Réduire, réutiliser, recycler et valoriser

Suivant l’augmentation de la population et de sa consommation, la quantité de matières résiduelles produite chaque année a pris de l’ampleur partout au Québec et notre région n’y échappe pas. Pour faire face aux défis, nous devons réduire notre consommation, réutiliser, recycler et valoriser nos matières.

D’année en année, les humains consomment plus que ce que la Terre peut produire. Il est grand temps de réaliser un véritable virage dans nos habitudes de consommation et d’agir pour réduire notre production de déchets. La réduction à la source et le réemploi sont les moyens les plus sûrs et les plus respectueux de nos écosystèmes pour réduire le flux des matières à éliminer. Il ne tient qu’à nous de porter un regard critique sur nos habitudes de consommation et de prendre conscience de cette spirale qui nous pousse à en vouloir toujours plus.

 

Développement durable de Marjolaine Bourdua

Texte de Daniel Fiset

Comment le développement durable, une notion qu'on associe surtout à l'impératif d'une production 'responsable', a-t-il laissé sa marque sur le travail des artistes? Et, en retour, quelle part du travail des artistes peut-elle transformer le développement durable, nous encourageant à le pousser encore plus loin? Ces questions traversent le travail de Marjolaine Bourdua qui pense la possibilité d'une pratique artistique qui perdure dans le temps en mettant de l'avant des stratégies de décentrement de l'individu, de questionnement de la productivité à tout prix, d'une mise en avant de la décroissance. Un intérêt pour ce qui contient a encouragé l'artiste à suivre un stage intensif de vannerie, un art qui s'est noué à ses œuvres récentes : comme une nouvelle technique, certes, mais aussi comme un principe par lequel envisager notre rapport au monde extérieur. Les images choisies sont d'ailleurs tirées d'activités de cueillette et de préparation de matériaux, laissant voir toute l'importance de la réflexion qui est menée avant la présentation publique de ses sculptures et installations. 

Texte du CRECQ

Répondre aux besoins des populations actuelles, sans compromettre la capacité des générations futures de répondre aux leurs.

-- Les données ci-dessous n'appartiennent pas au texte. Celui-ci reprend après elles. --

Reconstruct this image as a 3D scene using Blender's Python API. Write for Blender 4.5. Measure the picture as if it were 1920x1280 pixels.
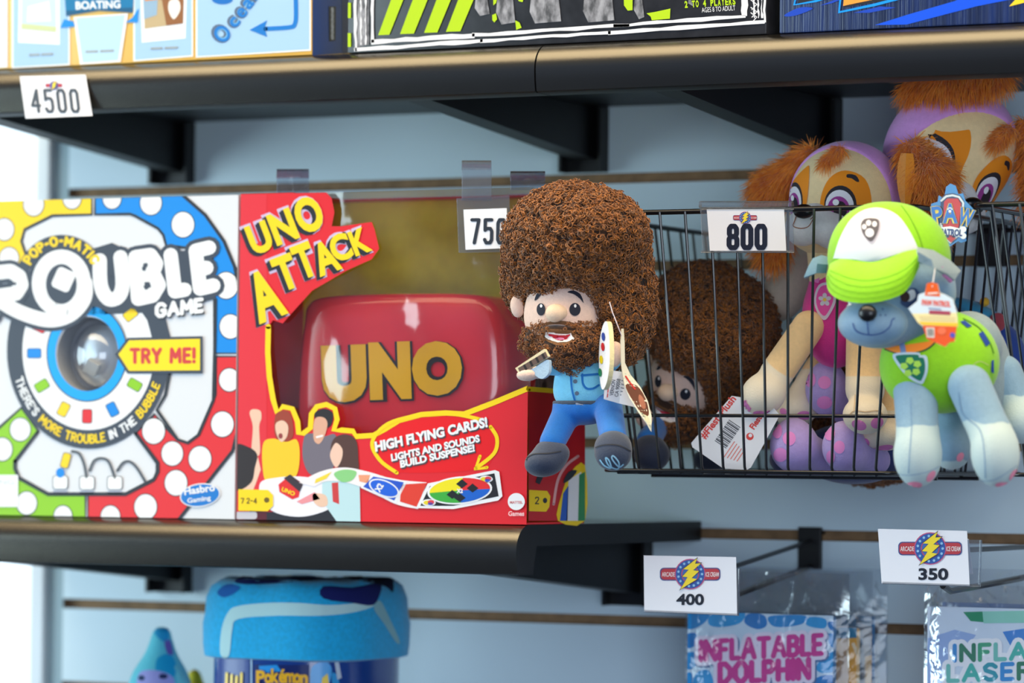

Le Centre-du-Québec accueille en son sein le berceau du développement durable et de nombreux acteurs s’y investissent dans la mise en œuvre de ce grand concept. Dans une optique globale, ce principe prend en compte le caractère indissociable des dimensions environnementale, sociale, économique et de gouvernance des activités de développement.

De nombreuses organisations et entreprises prennent le virage d’un développement plus durable au Centre-du-Québec, dont certaines sont devenues des références à l’échelle nationale que ce soit en aménagement du territoire, économie circulaire ou symbiose industrielle. Dans la pratique, le développement durable est une démarche qui exige des changements de comportements et d’attitudes complexes et difficiles. Pour réaliser ces changements, les acteurs régionaux doivent être unis autour d’une vision dynamique et intégrée et s’engager dans un processus d’amélioration continue en développement durable.

 

* Le Conseil régional de l'environnement du Centre-du-Québec (CRECQ) est un organisme de référence en environnement regroupant des intervenants.